His character seems to be a bit dim. He pisses off the wrong people totally. They drive him to the woods in typical mob fashion to kill him, and here's where he really shines. It dawns on him that yes, they really are going to put a bullet in his brain, this is his last moment alive. He totally does it up. They drag him out there like a mom dragging a screaming kid away from a toy store. He's bawling, screaming, whining, crying. It's so fucking great. He's just totally losing it. The Man marches him out there, saying nothing, holding out his gun . Bernie is up ahead, turning around constantly and trying to reason with him to not kill him. "I AM NOT SUPPOSED TO DIE, NOT HERE!" - he becomes more and more frantic and panicked. Finally he drops to his knees in the leaves and holds his hands up in plea like one of those old biblical paintings (I wonder who chose that action; the Coens or him?) and starts crying. "Look in your heart!" he yells, "Look in your heart!"
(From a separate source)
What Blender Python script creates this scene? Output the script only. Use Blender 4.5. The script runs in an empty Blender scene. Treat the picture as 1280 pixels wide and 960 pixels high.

I won't give away what happens with Bernie, and whether The Man actually looks in his heart, but those words come around again once more later on, for one of the more effective death scenes I've seen in a movie. Plus, Turturro is sneaky and greasy and a right total bastard - my crush on him still remains. What the hell is wrong with me?

Also, this movie is so violent it would make Tarantino blush. It's one of those things where you think, "They're not going to show that..." -- but they do. Oh do they ever. People die alot in this movie. But they don't just die; they are beaten, tortured, mocked, humiliated, each death squeezed out for the most pain. The guy who plays the 'Brother Shamus' detective in the Coen's other film The Big Lebowski, has a pretty good role in this one, and man, he's fucking awesome. I began the film by laughing at the fact he was in it; all I could think of was, "Who the fuck are the Knutsons?", but that quickly dissipated. Then I began to kind of get scared of this guy. I mean really scared. What a fucking screwloose.

If it weren't for Turturro and some other things, this movie would be pretty pedestrian. I didn't care about the main character much, he wasn't that interesting. The lady Anybody could have played her. But the things that make this movie good, REALLY make it good. I suggest that if you're a fan of violence, good filmmaking, talent or mob movies, you should see this. It's pretty good.

Oh and keep an eye out for Frances McDormand in a really small role as a seceratary. Even back in '90 before she really made a name for herself, she was a bright light in the film. And I think she had like 3 lines. Maybe 4. She's so fucking talented. Good thing they put her in Fargo.

See Miller's Crossing, with my blessing.


Ooohhh, so that's where I got my "-Jason" from. Damn. Guess I owe Mary years of royalties.